Monday, December 14, 2015

When you need to get away from gettin' away: Rum River State Forest

American elm is one on many northern hardwoods that can be found in
Minnesota's Rum River State Forest.
Sometimes heading to the cabin isn’t enough to get away from it all. If your hideaway is near Mille Lacs, though, there are plenty of spots in Rum River State Forest to really find quiet and solitude.

The state forest’s south unit is particularly remote. There will be times when walking past the ferns, evergreens and lush hardwoods that you’ll feel as if you’re in the forest primeval.

One peaceful 3-mile round trip is a combination of the Rum River Forest Road combined with a loop hiking trail. It’s best done in early spring or late autumn – that is, before and after the mosquitoes and black flies swarm.

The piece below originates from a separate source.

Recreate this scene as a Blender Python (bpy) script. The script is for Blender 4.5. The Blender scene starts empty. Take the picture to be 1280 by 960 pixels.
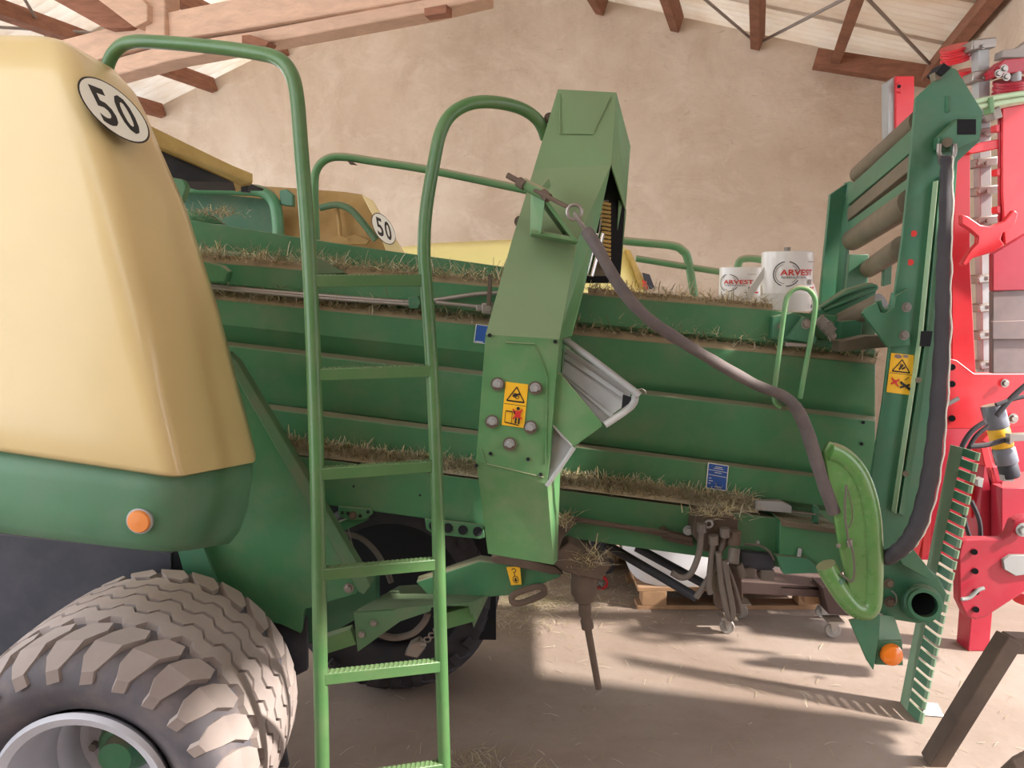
import bpy, bmesh, math, random
from mathutils import Vector, Matrix
V = Vector
random.seed(7)
C = bpy.context.scene.collection
scene = bpy.context.scene

# ------------------------------------------------------------------ camera
EYE = V((0, 0, 1.75)); PITCH = math.radians(7.7); F = 960.0
cd = bpy.data.cameras.new('camera'); cam = bpy.data.objects.new('camera', cd); C.objects.link(cam)
cam.location = EYE; cam.rotation_euler = (math.radians(90) - PITCH, 0, 0)
cd.sensor_width = 36; cd.lens = 36 * F / 1280; cd.clip_start = 0.05
scene.camera = cam
# ------------------------------------------------------------------ sky, sun, exposure
SKY = (0.93, 0.96, 1.0); SKY_STRENGTH = 2.9
w = bpy.data.worlds.new('sky'); scene.world = w; w.use_nodes = True
bg = w.node_tree.nodes['Background']; bg.inputs[0].default_value = (*SKY, 1); bg.inputs[1].default_value = SKY_STRENGTH
sd = bpy.data.lights.new('sun', 'SUN'); sd.energy = 8.0; sd.angle = math.radians(2.5); sd.color = (1.0, 0.93, 0.84)
sun = bpy.data.objects.new('sun', sd); C.objects.link(sun)
SUN_FROM = V((math.cos(math.radians(15)), -math.sin(math.radians(15)), 0.78)).normalized()
sun.rotation_euler = SUN_FROM.to_track_quat('Z', 'Y').to_euler()
sun.location = (6, 2, 5)
def area(name, loc, target, sx, sy, power, col):
    l = bpy.data.lights.new(name, 'AREA'); l.shape = 'RECTANGLE'; l.size = sx; l.size_y = sy; l.energy = power; l.color = col
    o = bpy.data.objects.new(name, l); C.objects.link(o); o.location = loc
    o.rotation_euler = (V(loc) - V(target)).to_track_quat('Z', 'Y').to_euler()
    return o
scene.view_settings.view_transform = 'Standard'; scene.view_settings.look = 'None'
scene.view_settings.gamma = 1; scene.view_settings.use_curve_mapping = False
scene.view_settings.exposure = 0.44

# ------------------------------------------------------------------ measuring helpers
def ray(px, py):
    x = (px - 640) / F; y = (py - 480) / F; c, s = math.cos(PITCH), math.sin(PITCH)
    return V((x, c - y * s, -y * c - s))
def at(px, py, Y):                       # the point seen at (px,py) at depth Y
    d = ray(px, py); return EYE + d * (Y / d.y)
def on_floor(px, py, z=0):
    d = ray(px, py); return EYE + d * ((z - EYE.z) / d.z)
def on_plane(px, py, p0, n):
    d = ray(px, py); return EYE + d * ((p0 - EYE).dot(n) / d.dot(n))
def pts(l, Y=None): return [at(p[0], p[1], p[2] if len(p) > 2 else Y) for p in l]
BACK = V((0, 1, 0))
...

To reach the trail, from Milaca take U.S. 169 north, turning right/east onto 230th Street. After three miles, you'll come to a T-intersection with County Road 16; turn left/north. Follow County Road 16 as it makes right angle to the east and then again to the north. Turn left/north onto Rum River Forest Road (Google Maps shows this as “Game Refuge Road”).

Into the woods
Continue straight across the West Fork Groundhouse River. West of the bridge is a large pond that the fork feeds. There’s a parking lot across the bridge.

Hoof it north along the primitive Rum River Forest Road. You’ll pass around a gate intended to keep motorized vehicles out of the area.

When the road comes to another parking area, go left/west and take the trail in a loop. Part of the loop joins with the Mystic Riders snowmobile trail.

The bottom half of loop is wooded. Among the tree canopies you’ll pass under include the typical northern hardwoods of ash, basswood, elm, maple and oak. When close to the river or marshlands, look for ash, black spruce, elm, tamarack, and marsh grass to dominate.

Thank a glacier for this forest
The top half of the area that the trail circles around largely is an open area. After the region was timbered off by 1900, farming tried to take root. The land proved unsuitable for that, however, as most of the soil here is a sandy loam mixed with rock, all deposited by glaciers during the past ice age.

By 1930, efforts at farming in the area were abandoned. The trees now growing in the area date to that time, so you’re not quite walking through the forest primeval…but compared to our urban settlements, it’s a fairly wild region. Indeed, coyotes even have been spotted here.

Once the loop rejoins Rum River Forest Road (you’ll pass another parking lot), return the way you came to your vehicle. You should be refreshed now for another round with civilization.